-- Start of ENTRIES --

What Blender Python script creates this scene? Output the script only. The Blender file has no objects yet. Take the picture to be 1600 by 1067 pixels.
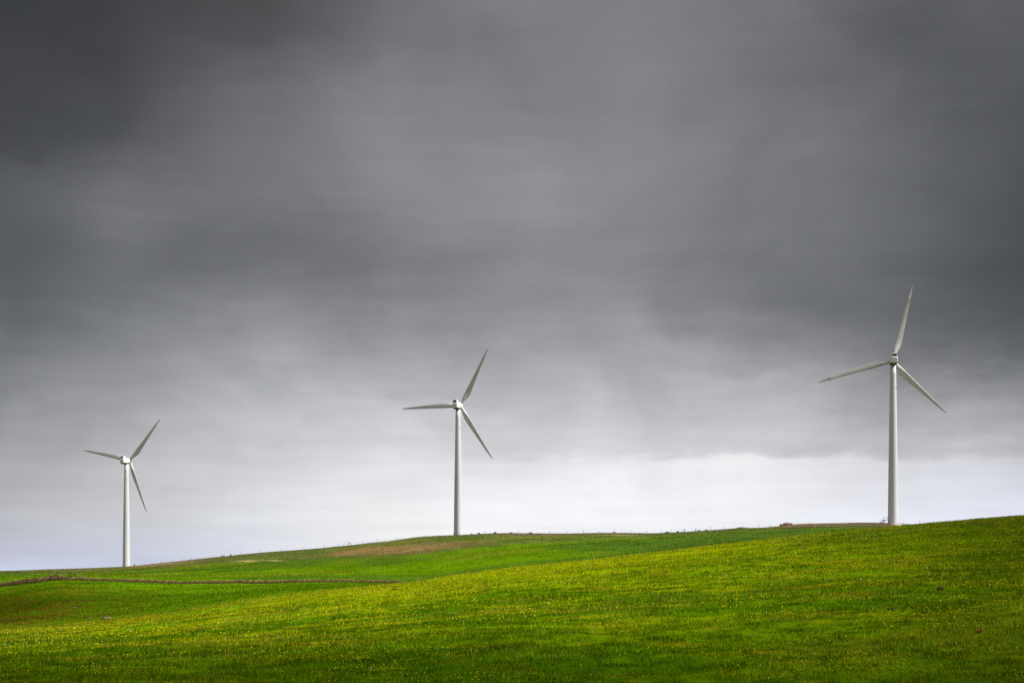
import bpy, bmesh, math, random
import numpy as np
R = math.radians
sc = bpy.context.scene
col = sc.collection
rng = np.random.default_rng(7)
random.seed(7)

# ------------------------------------------------------------------ camera, sky, sun, exposure
F, H = 2222.0, 905.0            # focal length and horizon row of the 1600x1067 photograph, used to measure the land
cam = bpy.data.cameras.new('camera')
cam.lens = 50.0; cam.sensor_width = 36.0
cam.shift_y = (H - 533.5) / 1600.0
cam.clip_start = 0.1; cam.clip_end = 40000
co = bpy.data.objects.new('camera', cam); col.objects.link(co)
co.location = (0, 0, 0); co.rotation_euler = (R(90), 0, 0)
sc.camera = co

EXPOSURE = 0.8
sc.view_settings.view_transform = 'Standard'
sc.view_settings.look = 'None'
sc.view_settings.exposure = EXPOSURE
sc.view_settings.gamma = 1.0
sc.view_settings.use_curve_mapping = False
SUN_AZ, SUN_EL = 104.0, 46.0     # clockwise from the view direction
SUN = np.array([math.sin(R(SUN_AZ))*math.cos(R(SUN_EL)), math.cos(R(SUN_AZ))*math.cos(R(SUN_EL)), math.sin(R(SUN_EL))])

def lin(c):
    c = c/255.0
    return c/12.92 if c <= 0.04045 else ((c+0.055)/1.055)**2.4

world = bpy.data.worlds.new("World"); sc.world = world
world.use_nodes = True
nt = world.node_tree
for n in list(nt.nodes): nt.nodes.remove(n)
def N(t, **kw):
    n = nt.nodes.new(t)
    for k, v in kw.items(): setattr(n, k, v)
    return n
def L(a, b): nt.links.new(a, b)
def M(op, a, b=None, c=None, clamp=False):
    n = N('ShaderNodeMath', operation=op, use_clamp=clamp)
    for i, s in enumerate((a, b, c)):
        if s is None: continue
        if isinstance(s, (int, float)): n.inputs[i].default_value = s
        else: L(s, n.inputs[i])
    return n.outputs[0]
tc = N('ShaderNodeTexCoord')
sep = N('ShaderNodeSeparateXYZ'); L(tc.outputs['Generated'], sep.inputs[0])
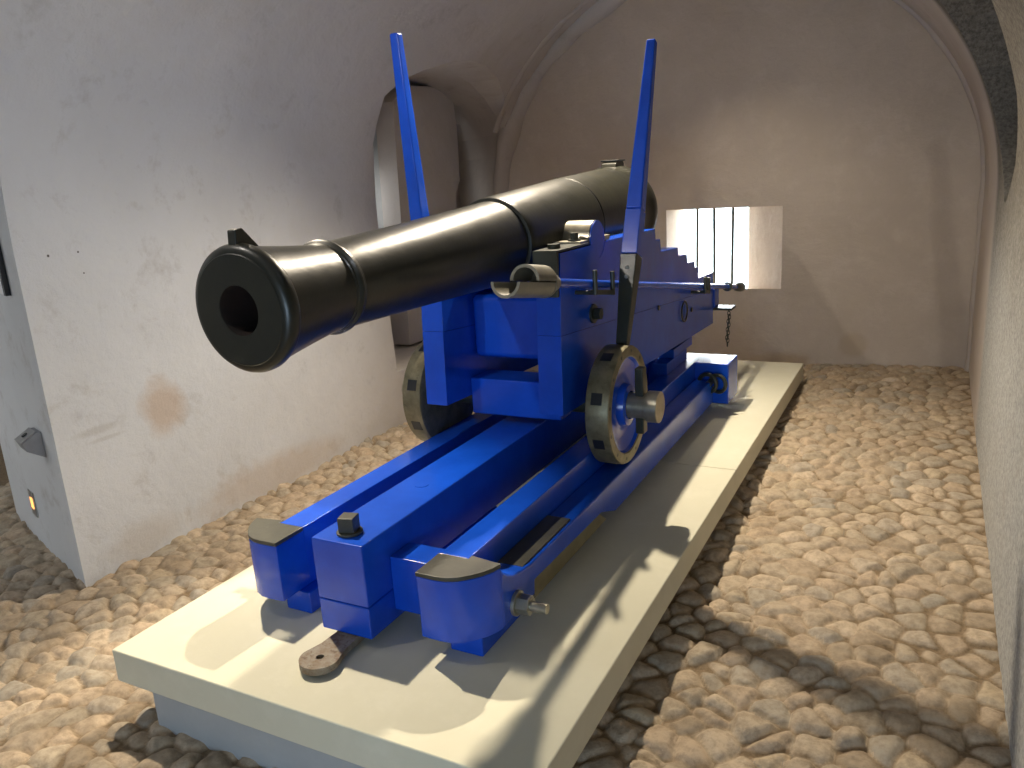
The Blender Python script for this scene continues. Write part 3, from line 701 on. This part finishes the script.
# ------------------------------------------------------------------ lights
def area(name, loc, rot, sx, sy, power, col):
    l = bpy.data.lights.new(name, 'AREA'); l.shape = 'RECTANGLE'; l.size = sx; l.size_y = sy; l.energy = power; l.color = col
    o = bpy.data.objects.new(name, l); C.objects.link(o); o.location = loc; o.rotation_euler = rot; return o
def spot(name, loc, tgt, power, col, ang, blend, rad):
    l = bpy.data.lights.new(name, 'SPOT'); l.energy = power; l.color = col; l.spot_size = math.radians(ang); l.spot_blend = blend; l.shadow_soft_size = rad
    o = bpy.data.objects.new(name, l); C.objects.link(o); o.location = loc
    o.rotation_euler = (Vector(tgt)-Vector(loc)).to_track_quat('-Z', 'Y').to_euler(); return o
WARM = (1, .86, .66)
spot('ceiling_spot_rear', (.64, 2.75, 2.72), (1.0, 1.7, 0), 420, WARM, 128, 1.0, .03)
spot('ceiling_spot_left', (-.32, .95, 2.40), (.46, .20, 0), 300, WARM, 62, .7, .03)
spot('ceiling_spot_front', (.05, -.45, 2.50), (.80, 1.7, .95), 66, (1, .93, .84), 84, .9, .03)
spot('back_wall_fill', (.85, 3.85, 2.78), (1.45, 4.2, 0), 48, WARM, 100, 1.0, .04)  # added warm lamp, brightens the back wall and far cobbles
spot('left_wall_fill', (1.75, -.1, 2.30), (-1.08, 1.5, 1.45), 48, (.90, .94, 1.0), 78, 1.0, .12)  # added lamp, cone kept off the plinth, lifts the left wall
area('doorway_daylight', (2.0, -3.25, .6), (math.radians(90), 0, 0), 1.2, 1.0, 38, (.58, .78, 1.0))
area('niche_fill', (-1.8, 4.25, 1.3), (0, math.radians(-90), 0), .5, 1.4, 4, (.85, .92, 1.0))  # added fill inside the dark niche, no source visible there
area('side_room_fill', (-4.2, -1.0, 2.6), (0, 0, 0), 2, 2, 40, (.85, .92, 1.0))  # added overhead fill for the closed room beyond the passage
sun = bpy.data.lights.new('sun', 'SUN'); sun.energy = 3; sun.angle = .01; so = bpy.data.objects.new('sun', sun); C.objects.link(so); so.rotation_euler = (math.radians(35), math.radians(10), 0)
w = bpy.data.worlds.new('world'); sc.world = w; w.use_nodes = True
bg = w.node_tree.nodes['Background']; bg.inputs['Color'].default_value = (.86, .95, 1, 1); bg.inputs['Strength'].default_value = 18

# ------------------------------------------------------------------ camera
cam = bpy.data.cameras.new('camera'); co = bpy.data.objects.new('camera', cam); C.objects.link(co); sc.camera = co
r = Vector((0.8865856, 0.45844089, -0.06162728)); uu = Vector((-0.06228899, 0.25033949, 0.96615228)); f = Vector((-0.45835145, 0.852738, -0.25050321))
co.matrix_world = Matrix(((r.x, uu.x, -f.x, 2.365675), (r.y, uu.y, -f.y, -1.433035), (r.z, uu.z, -f.z, 1.45), (0, 0, 0, 1)))
cam.sensor_width = 36; cam.lens = 792.1507/1024*36; cam.clip_start = .02
sc.view_settings.view_transform = 'Standard'; sc.view_settings.look = 'None'; sc.view_settings.gamma = 1; sc.view_settings.exposure = .35
sc.view_settings.use_curve_mapping = False
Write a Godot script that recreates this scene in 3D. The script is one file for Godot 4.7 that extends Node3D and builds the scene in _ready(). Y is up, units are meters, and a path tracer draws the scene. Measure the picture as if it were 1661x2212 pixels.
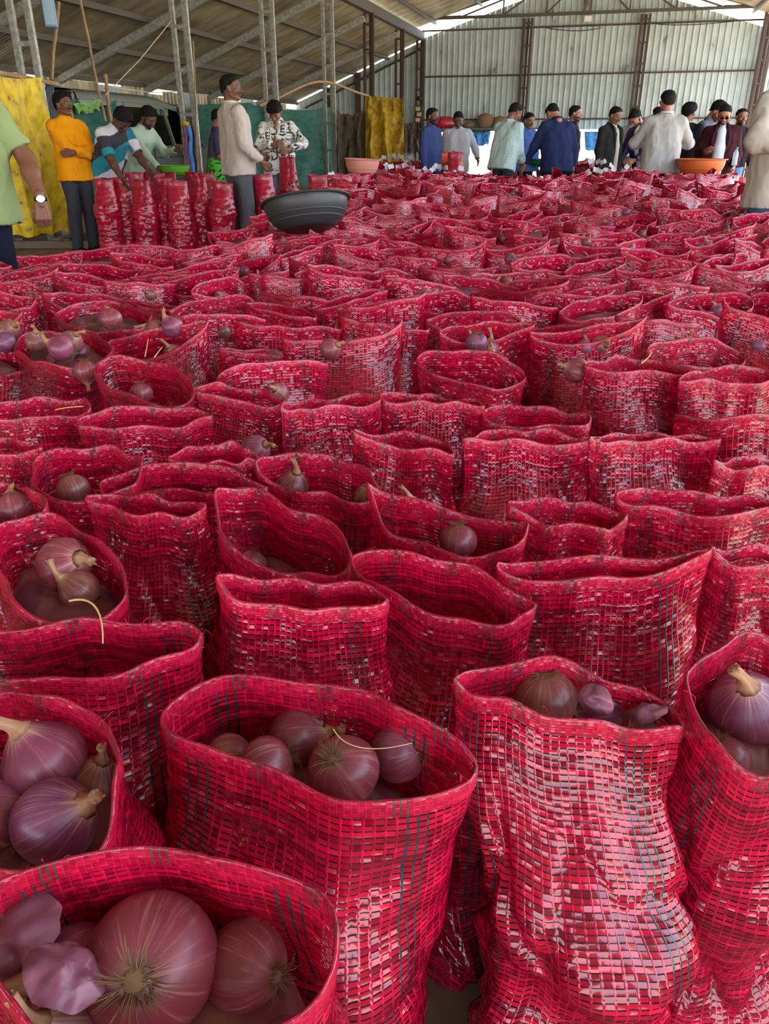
extends Node3D
# Red mesh sacks of onions packed in a market shed. Metres, y up; the shed runs along -z.

const CAM := Vector3(0, 1.22, 0)
const FPX := 1670.0
const CX := 830.5
const CY := 1106.0
var fwd: Vector3
var rgt: Vector3
var upv: Vector3
var rng := RandomNumberGenerator.new()
var used := {}
var M := {}
var n_lo := FastNoiseLite.new()
var n_hi := FastNoiseLite.new()
var n_cell := FastNoiseLite.new()
var n_val := FastNoiseLite.new()
var wrinkle_seed := 0.0

func set_view() -> void:
	var p := atan((CY - 305.0) / FPX)
	var th := deg_to_rad(15.1)
	fwd = Vector3(-sin(th) * cos(p), -sin(p), -cos(th) * cos(p))
	rgt = Vector3(cos(th), 0, -sin(th))
	upv = rgt.cross(fwd)

# real places worked out from a photo point and a known height, depth or wall
func ray(x: float, y: float) -> Vector3:
	return fwd + rgt * ((x - CX) / FPX) - upv * ((y - CY) / FPX)
func at_y(x: float, y: float, h: float) -> Vector3:
	var r := ray(x, y)
	return CAM + r * ((h - CAM.y) / r.y)
func at_d(x: float, y: float, d: float) -> Vector3:
	return CAM + ray(x, y) * d
func stand(x: float, d: float) -> Vector3:
	var q := at_d(x, 305.0, d)
	return Vector3(q.x, 0, q.z)
func seen_at(p: Vector3) -> Vector2:
	var v := p - CAM
	var d := v.dot(fwd)
	if d < 0.05:
		return Vector2(-9999, -9999)
	return Vector2(CX + FPX * v.dot(rgt) / d, CY - FPX * v.dot(upv) / d)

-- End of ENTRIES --

#### [EXERCISE]
Write out, word for word, the line containing "Write a Godot" and each line after it to the end of the data, and nothing more. Drop the pictures.

#### [WRITTEN SOLUTION]
Write a Godot script that recreates this scene in 3D. The script is one file for Godot 4.7 that extends Node3D and builds the scene in _ready(). Y is up, units are meters, and a path tracer draws the scene. Measure the picture as if it were 1661x2212 pixels.
extends Node3D
# Red mesh sacks of onions packed in a market shed. Metres, y up; the shed runs along -z.

const CAM := Vector3(0, 1.22, 0)
const FPX := 1670.0
const CX := 830.5
const CY := 1106.0
var fwd: Vector3
var rgt: Vector3
var upv: Vector3
var rng := RandomNumberGenerator.new()
var used := {}
var M := {}
var n_lo := FastNoiseLite.new()
var n_hi := FastNoiseLite.new()
var n_cell := FastNoiseLite.new()
var n_val := FastNoiseLite.new()
var wrinkle_seed := 0.0

func set_view() -> void:
	var p := atan((CY - 305.0) / FPX)
	var th := deg_to_rad(15.1)
	fwd = Vector3(-sin(th) * cos(p), -sin(p), -cos(th) * cos(p))
	rgt = Vector3(cos(th), 0, -sin(th))
	upv = rgt.cross(fwd)

# real places worked out from a photo point and a known height, depth or wall
func ray(x: float, y: float) -> Vector3:
	return fwd + rgt * ((x - CX) / FPX) - upv * ((y - CY) / FPX)
func at_y(x: float, y: float, h: float) -> Vector3:
	var r := ray(x, y)
	return CAM + r * ((h - CAM.y) / r.y)
func at_d(x: float, y: float, d: float) -> Vector3:
	return CAM + ray(x, y) * d
func stand(x: float, d: float) -> Vector3:
	var q := at_d(x, 305.0, d)
	return Vector3(q.x, 0, q.z)
func seen_at(p: Vector3) -> Vector2:
	var v := p - CAM
	var d := v.dot(fwd)
	if d < 0.05:
		return Vector2(-9999, -9999)
	return Vector2(CX + FPX * v.dot(rgt) / d, CY - FPX * v.dot(upv) / d)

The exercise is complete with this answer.